**WHAT IS ASKED:** Images should be left out, and everything else in the listing reproduced exactly.

>> Start INFORMATION SHOWN

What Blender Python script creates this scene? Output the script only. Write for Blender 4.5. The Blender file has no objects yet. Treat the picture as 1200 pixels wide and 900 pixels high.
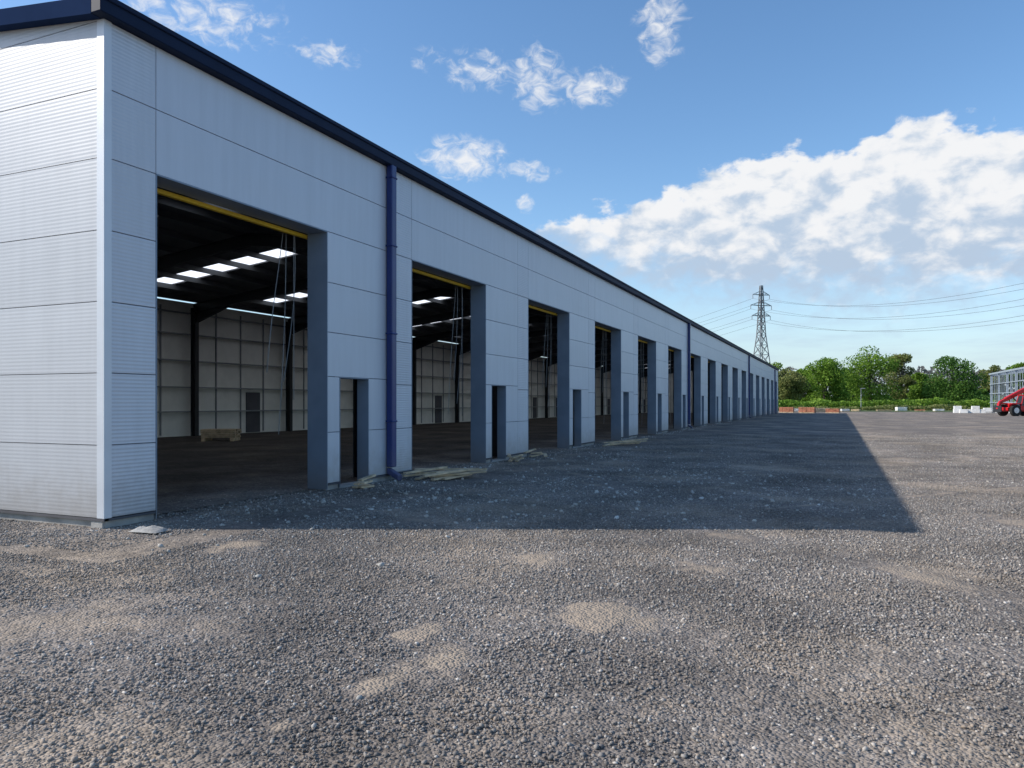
import bpy, math, random
import numpy as np
from mathutils import Vector, Matrix
random.seed(7); rng=np.random.default_rng(7)
scene=bpy.context.scene
FPX=880.0; HZ=472.0; YAW=math.atan(384/880); CAMH=1.6
F=(-math.sin(YAW),math.cos(YAW)); R=(math.cos(YAW),math.sin(YAW))
def place(depth,lat): return (depth*F[0]+lat*R[0], depth*F[1]+lat*R[1])
def gpix(x,y):
    d=CAMH*FPX/(y-HZ); return place(d,(x-600)/FPX*d)
def azel(x,y):
    t=(x-600)/FPX; s=(HZ-y)/FPX
    return math.degrees(math.atan(t)-YAW), math.degrees(math.atan(s/math.sqrt(1+t*t)))
# ---------------------------------------------------------------- camera
cam=bpy.data.cameras.new("camera"); co=bpy.data.objects.new("camera",cam); scene.collection.objects.link(co)
co.location=(0,0,CAMH); co.rotation_euler=(math.radians(90),0,YAW)
cam.sensor_width=36; cam.lens=36*FPX/1200; cam.shift_y=(HZ-450)/1200; cam.clip_end=8000; cam.clip_start=0.05
scene.camera=co
scene.view_settings.view_transform='Standard'; scene.view_settings.look='None'; scene.view_settings.exposure=0
# ---------------------------------------------------------------- material helpers
class NT:
    def __init__(s,tree): s.t=tree; s.n=tree.nodes; s.l=tree.links
    def new(s,ty,**k):
        n=s.n.new(ty)
        for a,b in k.items(): setattr(n,a,b)
        return n
    def inp(s,sock,v):
        if isinstance(v,bpy.types.NodeSocket): s.l.new(v,sock)
        else: sock.default_value=v
    def math(s,op,a,b=0.0,c=None,clamp=False):
        n=s.new('ShaderNodeMath',operation=op,use_clamp=clamp); s.inp(n.inputs[0],a); s.inp(n.inputs[1],b)
        if c is not None: s.inp(n.inputs[2],c)
        return n.outputs[0]
    def noise(s,vec,scale,detail=4,rough=.5,dist=0,out=0):
        n=s.new('ShaderNodeTexNoise'); s.inp(n.inputs['Vector'],vec); n.inputs['Scale'].default_value=scale
        n.inputs['Detail'].default_value=detail; n.inputs['Roughness'].default_value=rough; n.inputs['Distortion'].default_value=dist
        return n.outputs[out]
    def smooth(s,v,a,b,lo=0.,hi=1.):
        n=s.new('ShaderNodeMapRange',interpolation_type='SMOOTHSTEP'); s.inp(n.inputs[0],v)
        s.inp(n.inputs[1],a); s.inp(n.inputs[2],b); s.inp(n.inputs[3],lo); s.inp(n.inputs[4],hi); return n.outputs[0]
    def mix(s,f,a,b,blend='MIX'):
        n=s.new('ShaderNodeMix',data_type='RGBA',blend_type=blend)
        s.inp(n.inputs[0],f); s.inp(n.inputs[6],a); s.inp(n.inputs[7],b); return n.outputs[2]
    def grey(s,v):
        cc=s.new('ShaderNodeCombineColor'); [s.l.new(v,cc.inputs[i]) for i in range(3)]; return cc.outputs[0]
    def scalevec(s,v,sc):
        n=s.new('ShaderNodeVectorMath',operation='MULTIPLY'); s.inp(n.inputs[0],v); n.inputs[1].default_value=sc; return n.outputs[0]
def c4(c): return (c[0],c[1],c[2],1.0)
def mat(name):
    m=bpy.data.materials.new(name); m.use_nodes=True; nt=NT(m.node_tree); b=nt.n['Principled BSDF']; return m,nt,b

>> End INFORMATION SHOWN

**OUTPUT:**
What Blender Python script creates this scene? Output the script only. Write for Blender 4.5. The Blender file has no objects yet. Treat the picture as 1200 pixels wide and 900 pixels high.
import bpy, math, random
import numpy as np
from mathutils import Vector, Matrix
random.seed(7); rng=np.random.default_rng(7)
scene=bpy.context.scene
FPX=880.0; HZ=472.0; YAW=math.atan(384/880); CAMH=1.6
F=(-math.sin(YAW),math.cos(YAW)); R=(math.cos(YAW),math.sin(YAW))
def place(depth,lat): return (depth*F[0]+lat*R[0], depth*F[1]+lat*R[1])
def gpix(x,y):
    d=CAMH*FPX/(y-HZ); return place(d,(x-600)/FPX*d)
def azel(x,y):
    t=(x-600)/FPX; s=(HZ-y)/FPX
    return math.degrees(math.atan(t)-YAW), math.degrees(math.atan(s/math.sqrt(1+t*t)))
# ---------------------------------------------------------------- camera
cam=bpy.data.cameras.new("camera"); co=bpy.data.objects.new("camera",cam); scene.collection.objects.link(co)
co.location=(0,0,CAMH); co.rotation_euler=(math.radians(90),0,YAW)
cam.sensor_width=36; cam.lens=36*FPX/1200; cam.shift_y=(HZ-450)/1200; cam.clip_end=8000; cam.clip_start=0.05
scene.camera=co
scene.view_settings.view_transform='Standard'; scene.view_settings.look='None'; scene.view_settings.exposure=0
# ---------------------------------------------------------------- material helpers
class NT:
    def __init__(s,tree): s.t=tree; s.n=tree.nodes; s.l=tree.links
    def new(s,ty,**k):
        n=s.n.new(ty)
        for a,b in k.items(): setattr(n,a,b)
        return n
    def inp(s,sock,v):
        if isinstance(v,bpy.types.NodeSocket): s.l.new(v,sock)
        else: sock.default_value=v
    def math(s,op,a,b=0.0,c=None,clamp=False):
        n=s.new('ShaderNodeMath',operation=op,use_clamp=clamp); s.inp(n.inputs[0],a); s.inp(n.inputs[1],b)
        if c is not None: s.inp(n.inputs[2],c)
        return n.outputs[0]
    def noise(s,vec,scale,detail=4,rough=.5,dist=0,out=0):
        n=s.new('ShaderNodeTexNoise'); s.inp(n.inputs['Vector'],vec); n.inputs['Scale'].default_value=scale
        n.inputs['Detail'].default_value=detail; n.inputs['Roughness'].default_value=rough; n.inputs['Distortion'].default_value=dist
        return n.outputs[out]
    def smooth(s,v,a,b,lo=0.,hi=1.):
        n=s.new('ShaderNodeMapRange',interpolation_type='SMOOTHSTEP'); s.inp(n.inputs[0],v)
        s.inp(n.inputs[1],a); s.inp(n.inputs[2],b); s.inp(n.inputs[3],lo); s.inp(n.inputs[4],hi); return n.outputs[0]
    def mix(s,f,a,b,blend='MIX'):
        n=s.new('ShaderNodeMix',data_type='RGBA',blend_type=blend)
        s.inp(n.inputs[0],f); s.inp(n.inputs[6],a); s.inp(n.inputs[7],b); return n.outputs[2]
    def grey(s,v):
        cc=s.new('ShaderNodeCombineColor'); [s.l.new(v,cc.inputs[i]) for i in range(3)]; return cc.outputs[0]
    def scalevec(s,v,sc):
        n=s.new('ShaderNodeVectorMath',operation='MULTIPLY'); s.inp(n.inputs[0],v); n.inputs[1].default_value=sc; return n.outputs[0]
def c4(c): return (c[0],c[1],c[2],1.0)
def mat(name):
    m=bpy.data.materials.new(name); m.use_nodes=True; nt=NT(m.node_tree); b=nt.n['Principled BSDF']; return m,nt,b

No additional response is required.